Is Your Talk Better Than Your Walk?


You may have seen this quote around lately, but in case not, this is from This American Life's Ira Glass and it just kills me, it's so perfect.  I don't think I've ever read anything that more succinctly states the problem for people just starting out in the arts.

“Nobody tells this to people who are beginners, I wish someone told me. All of us who do creative work, we get into it because we have good taste. But there is this gap. For the first couple years you make stuff, it’s just not that good. It’s trying to be good, it has potential, but it’s not. But your taste, the thing that got you into the game, is still killer. And your taste is why your work disappoints you. A lot of people never get past this phase, they quit. Most people I know who do interesting, creative work went through years of this. We know our work doesn’t have this special thing that we want it to have. We all go through this. And if you are just starting out or you are still in this phase, you gotta know its normal and the most important thing you can do is do a lot of work. Put yourself on a deadline so that every week you will finish one story. It is only by going through a volume of work that you will close that gap, and your work will be as good as your ambitions. And I took longer to figure out how to do this than anyone I’ve ever met. It’s gonna take awhile. It’s normal to take awhile. You’ve just gotta fight your way through.”

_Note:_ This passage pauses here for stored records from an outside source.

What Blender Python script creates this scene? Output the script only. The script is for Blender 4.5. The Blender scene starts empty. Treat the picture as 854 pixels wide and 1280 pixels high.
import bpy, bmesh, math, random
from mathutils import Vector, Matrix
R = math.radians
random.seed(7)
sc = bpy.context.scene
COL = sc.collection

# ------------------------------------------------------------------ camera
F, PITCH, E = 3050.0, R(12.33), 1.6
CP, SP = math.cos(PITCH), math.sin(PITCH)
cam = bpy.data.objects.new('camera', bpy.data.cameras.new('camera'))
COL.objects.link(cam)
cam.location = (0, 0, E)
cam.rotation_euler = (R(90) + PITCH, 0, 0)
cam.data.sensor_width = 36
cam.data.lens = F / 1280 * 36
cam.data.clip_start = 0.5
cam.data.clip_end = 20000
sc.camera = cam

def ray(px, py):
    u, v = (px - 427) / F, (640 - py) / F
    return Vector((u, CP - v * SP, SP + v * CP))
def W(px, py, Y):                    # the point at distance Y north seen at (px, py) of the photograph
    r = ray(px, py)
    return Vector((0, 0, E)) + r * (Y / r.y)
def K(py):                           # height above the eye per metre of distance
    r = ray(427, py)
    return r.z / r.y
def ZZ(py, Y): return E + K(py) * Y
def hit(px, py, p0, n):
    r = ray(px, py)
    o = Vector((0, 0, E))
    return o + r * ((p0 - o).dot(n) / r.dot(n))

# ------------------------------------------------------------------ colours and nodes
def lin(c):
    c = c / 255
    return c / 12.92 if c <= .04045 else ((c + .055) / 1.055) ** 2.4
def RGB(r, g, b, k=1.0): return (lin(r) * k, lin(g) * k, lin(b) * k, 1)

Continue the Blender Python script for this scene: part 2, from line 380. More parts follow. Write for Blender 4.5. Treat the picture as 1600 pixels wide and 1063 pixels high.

Sure, what he's saying about perseverance is fairly common but what really grabs me is the stuff about how your taste, your ability to discern good work from bad, develops much sooner than your ability to create your own work. Essentially, we can all talk the talk way before we can walk the walk and that is the source of a lot of people's frustration. You're discerning enough to know your work isn't good enough before you have the ability to do anything about it. So all the work we do, all the writing and re-writing, is about practicing so much that we eventually close that gap and, as Glass says, make your work "as good as your ambitions."

With just one book to my credit, I definitely think of myself as some one just starting out and I know for me, I know my work isn't as good as my ambitions yet. What Glass is talking about is without a doubt my biggest frustration.  I guess it's nice to hear someone put it so succinctly and show that it's perfectly natural and a state we all go through.

What about you all? Is your talk better than your walk? Does it make you as nuts as it does me?


7 comments:

Luisa Perkins said...

I was just thinking about this yesterday--how the book in my head is so much better than the book I'm writing. Yes, it makes me nuts, but I am trying to have faith in the process (and my ability to improve) and keep slogging on.

Great post, thanks!

Joshua McCune said...

The nice thing about playing sports is you can (relatively) objectively compare yourself to the competition and see how your efforts (practice, exercise, etc.) payoff. Writing's payoff is much harder to see. I'd like to think my walk's pretty good now, but I often feel like I'm walking in the dark.

Shari Green said...

LOL, I just blogged about the exact same thing! Yes, I'm very aware of the gap, and yes, it pretty much makes me nuts. ;)

Janet Johnson said...

Love this quote! I'd never thought about that, but yes . . . my work doesn't satisfy me either. So this gives me hope. :)

NeuroHormone said...

I spent 3 hours working on a song today. At the end I was just tired of hearing me. Everything sounded cheesy. Every line was non-essential. Not good enough.
But...maybe one day, it will. =)

Carol Riggs said...

Wow, yes, we always know something's good and can spot it--much easier than we can produce it. I agree!

Catherine Stine said...

I've written a few manuscripts that will remain in the drawer--or on my harddrive. Par for the course. But those bumpily-plotted behemoths helped me write a couple of manuscripts that really sing. I knew that, coming into this as a painter. There are canvases that will stay in the studio or be re-gessoed to use for a better work.